=== MATERIAL SHOWN ===

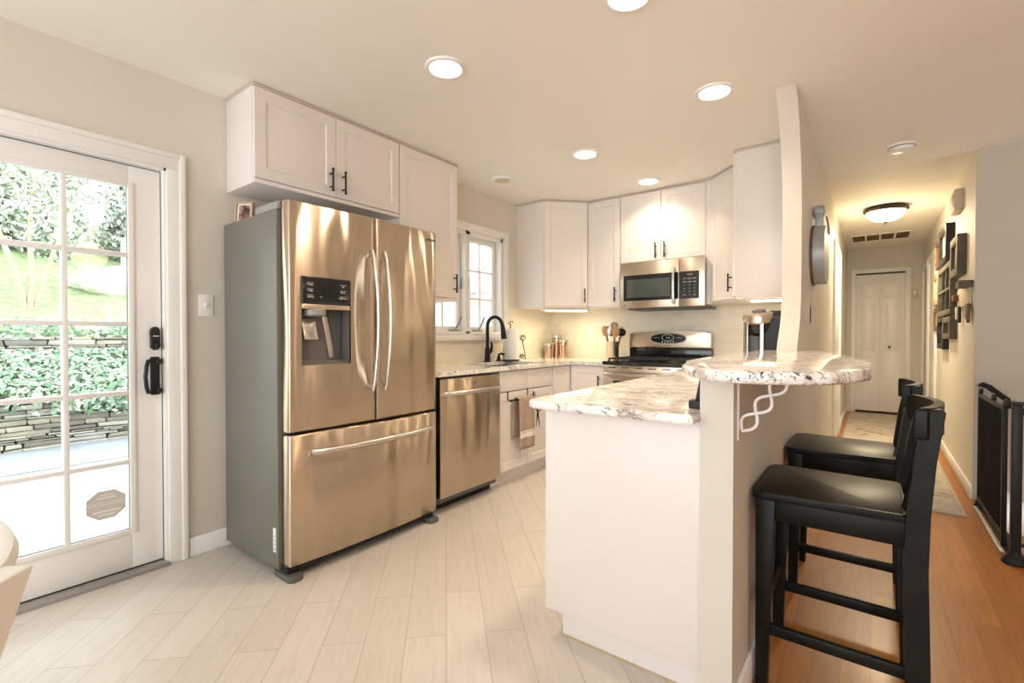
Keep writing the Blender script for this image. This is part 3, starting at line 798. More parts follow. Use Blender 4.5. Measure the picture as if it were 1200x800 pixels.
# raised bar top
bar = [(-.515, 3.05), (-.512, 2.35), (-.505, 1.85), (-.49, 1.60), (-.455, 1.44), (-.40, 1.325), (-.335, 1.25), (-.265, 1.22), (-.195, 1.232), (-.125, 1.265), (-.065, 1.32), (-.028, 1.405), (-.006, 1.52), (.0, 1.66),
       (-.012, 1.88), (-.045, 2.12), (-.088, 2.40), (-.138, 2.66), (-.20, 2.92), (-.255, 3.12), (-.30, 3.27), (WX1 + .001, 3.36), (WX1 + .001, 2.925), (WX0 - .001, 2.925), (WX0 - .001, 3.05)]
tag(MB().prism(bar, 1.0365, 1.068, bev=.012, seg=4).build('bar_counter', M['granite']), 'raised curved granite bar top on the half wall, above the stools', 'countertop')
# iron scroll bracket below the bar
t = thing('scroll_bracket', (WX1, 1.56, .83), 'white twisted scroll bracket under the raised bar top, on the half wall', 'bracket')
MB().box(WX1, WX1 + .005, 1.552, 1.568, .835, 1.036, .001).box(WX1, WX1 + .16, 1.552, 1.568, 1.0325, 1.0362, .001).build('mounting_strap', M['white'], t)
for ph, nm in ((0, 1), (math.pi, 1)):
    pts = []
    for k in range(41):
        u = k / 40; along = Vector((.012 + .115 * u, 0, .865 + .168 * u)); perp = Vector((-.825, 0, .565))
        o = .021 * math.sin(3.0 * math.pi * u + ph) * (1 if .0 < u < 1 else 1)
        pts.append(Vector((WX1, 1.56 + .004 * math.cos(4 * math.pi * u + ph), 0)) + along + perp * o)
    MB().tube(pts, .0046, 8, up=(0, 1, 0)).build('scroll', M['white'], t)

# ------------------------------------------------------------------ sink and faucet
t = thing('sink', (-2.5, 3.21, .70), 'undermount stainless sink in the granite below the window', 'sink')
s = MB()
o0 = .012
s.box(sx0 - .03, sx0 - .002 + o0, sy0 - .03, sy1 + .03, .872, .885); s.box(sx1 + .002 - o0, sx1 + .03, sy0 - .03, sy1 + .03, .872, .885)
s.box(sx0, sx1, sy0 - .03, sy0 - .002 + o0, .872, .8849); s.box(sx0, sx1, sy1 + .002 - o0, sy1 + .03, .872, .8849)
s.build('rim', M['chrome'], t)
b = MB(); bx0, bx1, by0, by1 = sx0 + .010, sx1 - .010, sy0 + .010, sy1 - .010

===
=== MATERIAL SHOWN ===

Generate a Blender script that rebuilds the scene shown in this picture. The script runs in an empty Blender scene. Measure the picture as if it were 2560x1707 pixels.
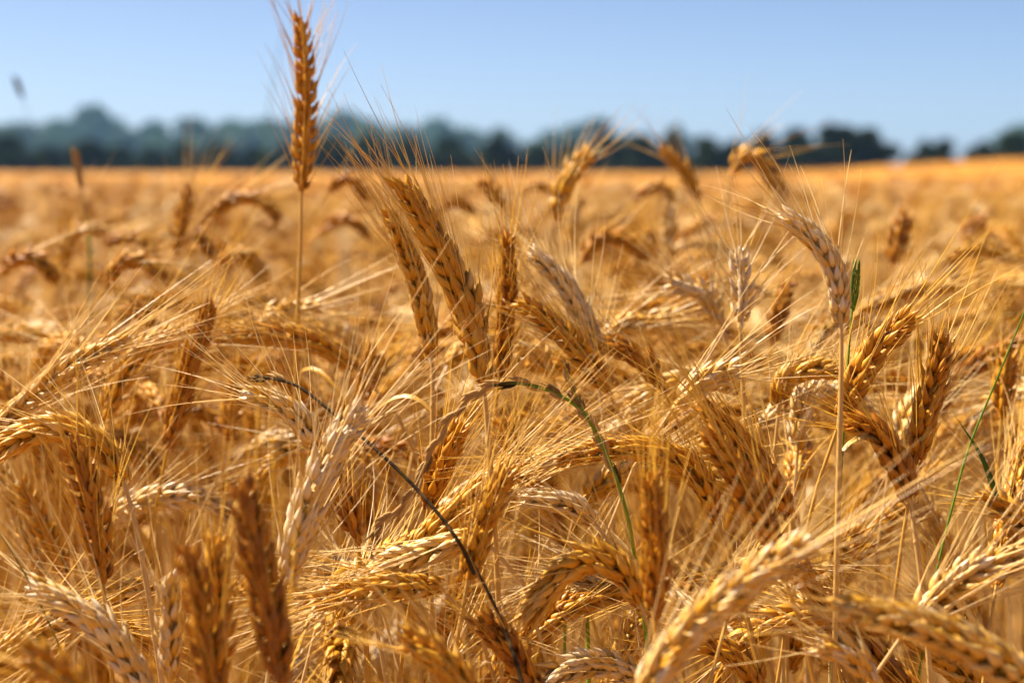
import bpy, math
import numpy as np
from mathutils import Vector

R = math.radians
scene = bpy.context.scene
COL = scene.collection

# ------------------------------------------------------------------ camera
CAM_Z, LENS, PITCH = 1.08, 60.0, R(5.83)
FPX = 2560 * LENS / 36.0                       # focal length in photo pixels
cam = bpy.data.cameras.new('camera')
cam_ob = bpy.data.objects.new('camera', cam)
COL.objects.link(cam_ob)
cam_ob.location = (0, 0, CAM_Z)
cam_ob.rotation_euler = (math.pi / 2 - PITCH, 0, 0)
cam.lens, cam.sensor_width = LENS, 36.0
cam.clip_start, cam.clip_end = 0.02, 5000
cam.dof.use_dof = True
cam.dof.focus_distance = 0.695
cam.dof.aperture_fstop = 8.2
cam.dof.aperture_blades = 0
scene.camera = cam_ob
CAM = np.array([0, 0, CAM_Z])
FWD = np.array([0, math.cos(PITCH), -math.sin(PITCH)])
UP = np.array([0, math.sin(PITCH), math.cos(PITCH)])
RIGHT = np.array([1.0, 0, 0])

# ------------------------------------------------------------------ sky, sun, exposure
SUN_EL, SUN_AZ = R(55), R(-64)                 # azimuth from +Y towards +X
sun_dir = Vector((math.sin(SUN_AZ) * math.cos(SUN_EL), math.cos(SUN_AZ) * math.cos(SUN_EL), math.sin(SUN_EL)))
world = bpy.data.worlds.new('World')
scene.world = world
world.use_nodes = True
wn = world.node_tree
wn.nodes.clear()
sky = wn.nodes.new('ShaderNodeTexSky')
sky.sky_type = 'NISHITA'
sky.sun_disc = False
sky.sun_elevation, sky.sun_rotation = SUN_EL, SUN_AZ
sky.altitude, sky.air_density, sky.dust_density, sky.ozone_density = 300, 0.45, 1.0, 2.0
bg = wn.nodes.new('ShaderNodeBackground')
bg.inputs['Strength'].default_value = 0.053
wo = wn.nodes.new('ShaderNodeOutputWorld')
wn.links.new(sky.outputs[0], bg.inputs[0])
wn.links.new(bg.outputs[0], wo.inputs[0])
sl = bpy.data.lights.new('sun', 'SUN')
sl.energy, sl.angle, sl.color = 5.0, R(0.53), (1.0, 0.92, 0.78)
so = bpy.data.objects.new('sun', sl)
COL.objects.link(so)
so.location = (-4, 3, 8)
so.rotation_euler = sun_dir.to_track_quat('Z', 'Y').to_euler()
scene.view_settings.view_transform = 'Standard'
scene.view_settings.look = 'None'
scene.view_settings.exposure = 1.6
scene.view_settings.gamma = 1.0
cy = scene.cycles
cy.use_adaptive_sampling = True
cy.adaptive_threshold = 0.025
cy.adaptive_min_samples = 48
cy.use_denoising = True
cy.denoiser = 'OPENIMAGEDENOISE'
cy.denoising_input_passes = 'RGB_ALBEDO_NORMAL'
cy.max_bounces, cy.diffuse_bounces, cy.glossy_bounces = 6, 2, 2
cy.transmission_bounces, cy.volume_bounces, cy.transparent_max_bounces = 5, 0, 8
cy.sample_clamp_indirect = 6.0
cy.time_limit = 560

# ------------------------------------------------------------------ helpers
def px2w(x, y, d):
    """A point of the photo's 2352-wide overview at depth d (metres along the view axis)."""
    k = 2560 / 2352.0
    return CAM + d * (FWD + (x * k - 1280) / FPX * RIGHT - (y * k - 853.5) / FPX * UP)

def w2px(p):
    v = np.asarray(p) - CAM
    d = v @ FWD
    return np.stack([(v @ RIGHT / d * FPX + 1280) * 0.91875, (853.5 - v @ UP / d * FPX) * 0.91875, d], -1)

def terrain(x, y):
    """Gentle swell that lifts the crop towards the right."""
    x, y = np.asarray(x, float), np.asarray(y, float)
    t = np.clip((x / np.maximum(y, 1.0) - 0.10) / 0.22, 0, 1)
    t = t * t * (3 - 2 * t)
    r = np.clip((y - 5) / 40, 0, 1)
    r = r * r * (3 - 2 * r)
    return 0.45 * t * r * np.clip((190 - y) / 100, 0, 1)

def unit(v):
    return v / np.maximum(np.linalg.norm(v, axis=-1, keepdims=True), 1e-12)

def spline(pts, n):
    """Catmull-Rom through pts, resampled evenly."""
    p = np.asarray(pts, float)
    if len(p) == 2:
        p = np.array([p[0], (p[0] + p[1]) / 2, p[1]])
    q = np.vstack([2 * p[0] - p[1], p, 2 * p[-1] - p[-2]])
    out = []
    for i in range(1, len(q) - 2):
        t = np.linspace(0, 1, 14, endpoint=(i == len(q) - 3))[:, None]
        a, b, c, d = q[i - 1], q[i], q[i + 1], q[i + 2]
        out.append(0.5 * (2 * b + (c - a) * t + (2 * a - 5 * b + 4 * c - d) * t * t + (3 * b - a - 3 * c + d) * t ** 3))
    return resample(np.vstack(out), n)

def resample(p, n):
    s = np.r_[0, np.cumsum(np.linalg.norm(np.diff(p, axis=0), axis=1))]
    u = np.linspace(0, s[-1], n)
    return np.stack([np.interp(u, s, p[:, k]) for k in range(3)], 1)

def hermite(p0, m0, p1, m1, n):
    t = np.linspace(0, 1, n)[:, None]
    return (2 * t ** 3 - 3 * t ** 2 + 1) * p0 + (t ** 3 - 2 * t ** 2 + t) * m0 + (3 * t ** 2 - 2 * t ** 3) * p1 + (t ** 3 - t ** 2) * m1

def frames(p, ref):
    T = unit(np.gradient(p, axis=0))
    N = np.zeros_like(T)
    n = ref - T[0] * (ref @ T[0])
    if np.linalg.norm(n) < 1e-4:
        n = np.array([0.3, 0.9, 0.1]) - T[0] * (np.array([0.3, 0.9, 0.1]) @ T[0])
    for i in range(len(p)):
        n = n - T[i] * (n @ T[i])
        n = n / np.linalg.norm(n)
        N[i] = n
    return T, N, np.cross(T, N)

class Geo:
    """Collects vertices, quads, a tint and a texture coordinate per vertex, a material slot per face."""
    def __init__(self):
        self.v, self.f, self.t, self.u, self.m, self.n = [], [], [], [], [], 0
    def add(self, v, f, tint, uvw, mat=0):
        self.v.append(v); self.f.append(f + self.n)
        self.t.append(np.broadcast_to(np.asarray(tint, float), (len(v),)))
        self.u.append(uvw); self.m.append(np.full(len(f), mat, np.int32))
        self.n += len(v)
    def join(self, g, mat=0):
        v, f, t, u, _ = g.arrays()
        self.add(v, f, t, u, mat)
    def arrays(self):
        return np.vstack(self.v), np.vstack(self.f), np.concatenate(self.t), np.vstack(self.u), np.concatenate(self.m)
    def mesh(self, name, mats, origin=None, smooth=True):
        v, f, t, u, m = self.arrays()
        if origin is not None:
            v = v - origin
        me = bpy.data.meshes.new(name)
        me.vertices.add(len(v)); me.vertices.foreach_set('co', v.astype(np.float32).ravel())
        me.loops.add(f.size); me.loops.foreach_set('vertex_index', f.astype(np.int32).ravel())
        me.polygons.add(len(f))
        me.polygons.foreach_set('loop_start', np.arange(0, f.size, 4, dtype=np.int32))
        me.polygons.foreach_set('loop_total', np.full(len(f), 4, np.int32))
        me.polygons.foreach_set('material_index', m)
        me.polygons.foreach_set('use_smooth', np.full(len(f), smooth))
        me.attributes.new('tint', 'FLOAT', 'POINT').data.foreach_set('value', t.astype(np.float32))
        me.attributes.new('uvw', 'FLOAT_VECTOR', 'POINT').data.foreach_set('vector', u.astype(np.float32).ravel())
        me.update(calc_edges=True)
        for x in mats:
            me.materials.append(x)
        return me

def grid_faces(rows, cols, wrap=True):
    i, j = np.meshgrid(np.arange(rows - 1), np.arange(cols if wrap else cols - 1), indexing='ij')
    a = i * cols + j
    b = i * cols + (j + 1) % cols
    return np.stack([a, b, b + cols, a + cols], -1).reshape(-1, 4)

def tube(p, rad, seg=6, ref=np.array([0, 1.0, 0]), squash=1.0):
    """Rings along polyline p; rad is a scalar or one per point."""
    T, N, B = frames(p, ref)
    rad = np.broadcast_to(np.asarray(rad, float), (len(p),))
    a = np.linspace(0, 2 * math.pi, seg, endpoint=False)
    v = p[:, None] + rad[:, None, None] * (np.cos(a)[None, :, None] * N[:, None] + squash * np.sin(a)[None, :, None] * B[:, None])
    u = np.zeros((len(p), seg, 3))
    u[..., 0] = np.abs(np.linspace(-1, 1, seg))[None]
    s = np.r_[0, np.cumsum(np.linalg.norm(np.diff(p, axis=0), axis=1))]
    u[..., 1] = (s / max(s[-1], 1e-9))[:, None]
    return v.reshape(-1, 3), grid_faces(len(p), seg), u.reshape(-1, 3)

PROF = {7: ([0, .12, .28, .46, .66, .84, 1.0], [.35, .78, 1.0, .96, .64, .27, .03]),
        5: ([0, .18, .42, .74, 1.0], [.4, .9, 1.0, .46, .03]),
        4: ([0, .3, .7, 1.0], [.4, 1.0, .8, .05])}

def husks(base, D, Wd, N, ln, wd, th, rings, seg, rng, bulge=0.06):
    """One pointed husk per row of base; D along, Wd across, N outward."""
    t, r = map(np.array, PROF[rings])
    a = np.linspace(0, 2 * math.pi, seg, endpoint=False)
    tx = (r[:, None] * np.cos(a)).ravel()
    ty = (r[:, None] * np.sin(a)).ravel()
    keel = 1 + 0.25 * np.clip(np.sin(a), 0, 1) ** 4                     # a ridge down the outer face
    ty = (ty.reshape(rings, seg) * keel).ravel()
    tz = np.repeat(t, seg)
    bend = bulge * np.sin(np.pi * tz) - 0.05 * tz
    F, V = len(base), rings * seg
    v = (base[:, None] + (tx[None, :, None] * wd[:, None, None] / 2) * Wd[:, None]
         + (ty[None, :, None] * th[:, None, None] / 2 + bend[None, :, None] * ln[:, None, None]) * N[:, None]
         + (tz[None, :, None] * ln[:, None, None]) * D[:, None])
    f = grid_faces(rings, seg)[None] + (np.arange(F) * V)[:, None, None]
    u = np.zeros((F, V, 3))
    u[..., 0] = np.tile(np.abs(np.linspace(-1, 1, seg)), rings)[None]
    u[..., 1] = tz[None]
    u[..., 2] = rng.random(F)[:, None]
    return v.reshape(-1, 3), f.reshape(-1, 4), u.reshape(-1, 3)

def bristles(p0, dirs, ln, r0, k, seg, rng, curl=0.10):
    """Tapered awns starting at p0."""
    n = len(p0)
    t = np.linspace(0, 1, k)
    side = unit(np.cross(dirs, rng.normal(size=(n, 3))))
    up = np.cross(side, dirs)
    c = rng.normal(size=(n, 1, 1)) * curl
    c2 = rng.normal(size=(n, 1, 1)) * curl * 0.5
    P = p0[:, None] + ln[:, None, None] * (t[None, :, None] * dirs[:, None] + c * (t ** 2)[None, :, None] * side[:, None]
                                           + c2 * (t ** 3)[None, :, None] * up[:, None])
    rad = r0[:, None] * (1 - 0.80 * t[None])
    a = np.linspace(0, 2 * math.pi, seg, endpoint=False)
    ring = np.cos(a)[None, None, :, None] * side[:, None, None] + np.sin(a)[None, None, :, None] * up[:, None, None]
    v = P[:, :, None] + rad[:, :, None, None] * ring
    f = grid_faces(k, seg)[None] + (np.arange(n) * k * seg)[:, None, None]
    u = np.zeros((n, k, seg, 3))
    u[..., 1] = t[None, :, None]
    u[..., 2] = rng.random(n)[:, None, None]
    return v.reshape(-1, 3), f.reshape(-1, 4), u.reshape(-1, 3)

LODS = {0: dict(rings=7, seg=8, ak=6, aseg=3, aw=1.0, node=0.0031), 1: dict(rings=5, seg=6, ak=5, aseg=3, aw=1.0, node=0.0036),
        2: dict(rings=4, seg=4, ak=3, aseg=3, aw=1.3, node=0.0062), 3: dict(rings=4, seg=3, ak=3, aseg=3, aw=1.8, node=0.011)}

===

Copy each line of the listing in which the word "picture" can be found.

EXERCISE SOLUTION:
Keep writing the Blender script for this image. This is part 3, starting at line 798. More parts follow. Use Blender 4.5. Measure the picture as if it were 1200x800 pixels.
Generate a Blender script that rebuilds the scene shown in this picture. The script runs in an empty Blender scene. Measure the picture as if it were 2560x1707 pixels.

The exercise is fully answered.